As Enoch Powell infamously said: “Power devolved is power retained”.

The cross-party Scottish Republican Socialist Movement and myself, as organiser at the time, reluctantly decided to apply for the annual event, in the interests of continuity, until the SNP took control again.

We were surprised and shocked at the open hostility from the titled and landowning executive of the National Trust in Scotland, which sat silently, allowing a young student to rail against us.

Of the 12 board members, it is my understanding that only one is actually Scottish. That is the Duke of Buccleuch, who was once Scotland’s biggest private landowner. Later, Neil Oliver and Kirsty Wark were to be their native continuity spokespersons.

The NTS student representative was against the rally, alleging that she witnessed kilted, “ginger” persons racially abusing English tourists.

When I challenged her if she reported this at the time to the police; SNP, or stewards, she refused to answer. When I reminded her that I have always heard such anecdotal accusations without proof, she remained silent.

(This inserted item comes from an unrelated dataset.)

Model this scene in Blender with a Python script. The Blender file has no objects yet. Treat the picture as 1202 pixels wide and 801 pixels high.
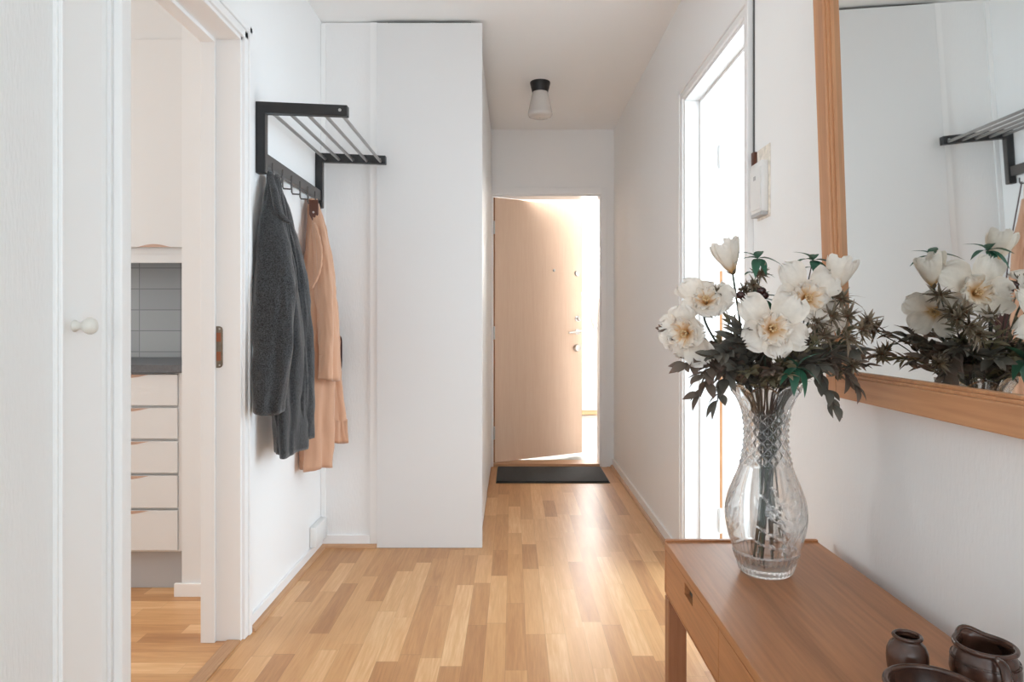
import bpy, bmesh, math, random
from math import sin, cos, pi, radians, sqrt
from mathutils import Vector, Matrix, noise
random.seed(7)
SC = bpy.context.scene
COL = SC.collection
F = 801.0; CX = 602.0; HY = 380.0; CH = 1.07

def P(px, py, Y):
    """point of the place at depth Y that was measured at photo pixel px,py"""
    return Vector(((px-CX)*Y/F, Y, CH-(py-HY)*Y/F))

# ------------------------------------------------------------------ materials
def new_mat(name):
    m = bpy.data.materials.new(name); m.use_nodes = True
    nt = m.node_tree
    b = nt.nodes['Principled BSDF']
    return m, nt, b

def node(nt, typ, **kw):
    n = nt.nodes.new(typ)
    for k, v in kw.items():
        setattr(n, k, v)
    return n

def simple(name, col, rough=.5, metal=0, bump=None, spec=None, mottled=0, sheen=0, coat=0):
    m, nt, b = new_mat(name)
    b.inputs['Base Color'].default_value = (*col, 1)
    b.inputs['Roughness'].default_value = rough
    b.inputs['Metallic'].default_value = metal
    if spec is not None: b.inputs['Specular IOR Level'].default_value = spec
    if sheen: b.inputs['Sheen Weight'].default_value = sheen
    if coat: b.inputs['Coat Weight'].default_value = coat
    tc = node(nt, 'ShaderNodeTexCoord')
    if mottled:
        n = node(nt, 'ShaderNodeTexNoise'); n.inputs['Scale'].default_value = mottled[0]
        n.inputs['Detail'].default_value = 3
        nt.links.new(tc.outputs['Object'], n.inputs['Vector'])
        r = node(nt, 'ShaderNodeMix', data_type='RGBA')
        a = mottled[1]
        r.inputs[6].default_value = (*[c*(1-a) for c in col], 1)
        r.inputs[7].default_value = (*[min(1, c*(1+a)) for c in col], 1)
        mr = node(nt, 'ShaderNodeMapRange'); mr.inputs['From Min'].default_value = .35; mr.inputs['From Max'].default_value = .65
        nt.links.new(n.outputs['Fac'], mr.inputs['Value'])
        nt.links.new(mr.outputs['Result'], r.inputs[0])
        nt.links.new(r.outputs[2], b.inputs['Base Color'])
    if bump:
        mp = node(nt, 'ShaderNodeMapping'); mp.inputs['Scale'].default_value = bump[2] if len(bump) > 2 else (1, 1, 1)
        nt.links.new(tc.outputs['Object'], mp.inputs['Vector'])
        n = node(nt, 'ShaderNodeTexNoise'); n.inputs['Scale'].default_value = bump[0]; n.inputs['Detail'].default_value = 3
        nt.links.new(mp.outputs['Vector'], n.inputs['Vector'])
        bp = node(nt, 'ShaderNodeBump'); bp.inputs['Strength'].default_value = bump[1]; bp.inputs['Distance'].default_value = .002
        nt.links.new(n.outputs['Fac'], bp.inputs['Height'])
        nt.links.new(bp.outputs['Normal'], b.inputs['Normal'])
    return m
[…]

On the day she “secured the perimeter” with students all wearing hi-viz yellow vests. The rally ignored them, under police protection.

The police always behaved professionally and impartially in all negotiations, unlike the NTS and Unionist councils and officials, who always had their own interpretation of the rights of free assembly.

The police stressed that they were not there to steward the parade, but to keep the peace. Only on one occasion did we encounter a hostile police sergeant at a meeting, who saw it as his duty to protect the “Queen’s Highway” from Scottish republican socialists and uphold a complaint from the local Orange Order and LibDem councillor.

The complaint was thrown out by the Procurator Fiscal. The sergeant was not present on the day and his senior officers did not interfere with the speakers, ignoring his restrictions and solely imposed conditions.

In exasperation, we handed the rally over to AUOB, to create a bigger and better event, always hoping the SNP would return to the fold, not only by the First Minster agreeing to speak, but to lead the rally and see the local SNP organising the event again.